D'autres économistes défendent au contraire l'économie sociale et solidaire. C'est par exemple le cas de Bernard Maris, de Jean Gadrey, ou encore d'Alain Lipietz, auteur en 1999 d'un rapport demandé par la ministre Martine Aubry sur « l'opportunité d'un nouveau type de société à vocation sociale ». Pour le sociologue Serge Guérin, le vieillissement de la population et la prise en compte de la fragilisation d'une part croissante de la population rend l'économie sociale et solidaire de plus en plus nécessaire pour répondre aux besoins non solvables des personnes. L'économie sociale et solidaire assume aussi des missions de service public que l'État n'est pas en mesure d'exercer ou dans des conditions moins efficaces et favorables aux personnes. Enfin, l'ESS aurait un « effet contracyclique » sur l'économie, amoindrissant l'effet des crises économiques[24].

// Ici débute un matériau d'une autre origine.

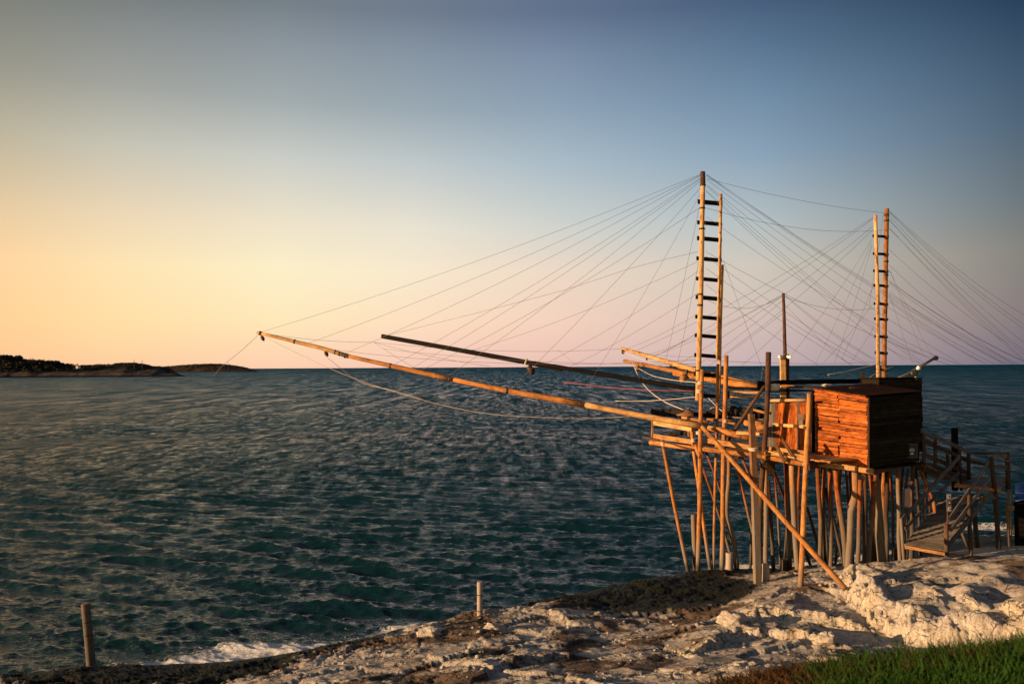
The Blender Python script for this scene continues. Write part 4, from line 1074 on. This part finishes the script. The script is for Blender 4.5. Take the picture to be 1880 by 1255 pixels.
# ------------------------------------------------------------------ hut
YN, YF, YR = 25.0, 26.75, 26.3
hut = thing('wooden_hut', 'small cabin with glowing orange planks on one side and shade-darkened boards on the other', 'hut', P(1594, 857, YN))
NB, NTp = P(1594, 858, YN), P(1594, 729, YN)
FB, FT = P(1500, 846, YF), P(1497.5, 714, YF)
RB, RT = P(1686, 846, YR), P(1690, 722, YR)
nL = Vector((-.86, -.5, 0)); nR = Vector((.5, -.86, 0)).normalized()
rows = 23
for i in range(rows):
    for (s0, s1) in ((0.0, .475), (.475, 1.0)):
        v0, v1 = i / rows, (i + 1.25) / rows
        jx = random.uniform(-.025, .025)
        def L_(s, v): return FB.lerp(NB, s).lerp(FT.lerp(NTp, s), v)
        sa = s0 + (jx if s0 > 0 else random.uniform(-.01, .012)); sb = s1 + (random.uniform(-.03, .03) if s1 < 1 else random.uniform(-.012, .012))
        dy = random.uniform(-.010, .010)
        a = L_(sa, (v0 + v1) / 2) + nL * (.03 + random.uniform(0, .03)) + Vector((0, 0, dy)); c_ = L_(sb, (v0 + v1) / 2) + nL * (.03 + random.uniform(0, .03)) + Vector((0, 0, dy + random.uniform(-.015, .015)))
        hgt = (FT - FB).length / rows * random.uniform(.74, .96)
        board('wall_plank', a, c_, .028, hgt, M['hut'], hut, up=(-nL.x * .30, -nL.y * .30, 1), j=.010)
# solid backing behind the lapped planks
def slab(name, quad, n, th, mat, parent):
    q2 = [p - n * th for p in quad]
    return link(name, mesh(name, list(quad) + q2, [(0, 1, 2, 3), (7, 6, 5, 4), (0, 4, 5, 1), (1, 5, 6, 2), (2, 6, 7, 3), (3, 7, 4, 0)]), None, parent, mat)
slab('wall_frame', [FB - nL * .01, NB - nL * .01, NTp - nL * .01, FT - nL * .01], nL, .05, M['hutshade'], hut)
rows = 19
for i in range(rows):
    v = (i + .5) / rows
    a = NB.lerp(NTp, v) + nR * .03; c_ = RB.lerp(RT, v) + nR * .03
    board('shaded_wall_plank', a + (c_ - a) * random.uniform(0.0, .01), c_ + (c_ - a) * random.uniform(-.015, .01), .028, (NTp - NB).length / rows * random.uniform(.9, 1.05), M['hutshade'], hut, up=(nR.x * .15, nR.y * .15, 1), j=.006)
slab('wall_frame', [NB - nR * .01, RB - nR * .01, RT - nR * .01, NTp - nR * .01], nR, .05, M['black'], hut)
board('corner_post', NB + (nL + nR) * .02, NTp + (nL + nR) * .02, .05, .05, M['dark'], hut, up=(0, 1, 0))
BL, BT = FB + (RB - NB), FT + (RT - NTp)
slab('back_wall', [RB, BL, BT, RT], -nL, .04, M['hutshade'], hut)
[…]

Matthieu Hély, professeur et co-responsable du Master mention sociologie au sein de l'Université de Versailles Saint-Quentin-en-Yvelines et sociologue du travail associatif, affirme dans son article éponyme que “L’Économie sociale n’existe pas”[25]. Derrière la valorisation du monde associatif et de l’ESS, il pointe du doigt "le désengagement de la fonction publique et la dérégulation programmée du travail". Selon lui, le monde associatif est devenu un marché du travail dont les acteurs précarisés ont perdu le statut anciennement garanti par la fonction publique.
Un enjeu central de l'ESS, mais peu abordé, concerne les effets sur les femmes : l'ESS peut-elle promouvoir une meilleure égalité entre femmes et hommes, ou au contraire renforcer la domination masculine ? Posée dans une réflexion pionnière de 2003[26], cette question continue de susciter des débats sans qu'il ne puisse y avoir de réponse définitive et universelle[27],[28].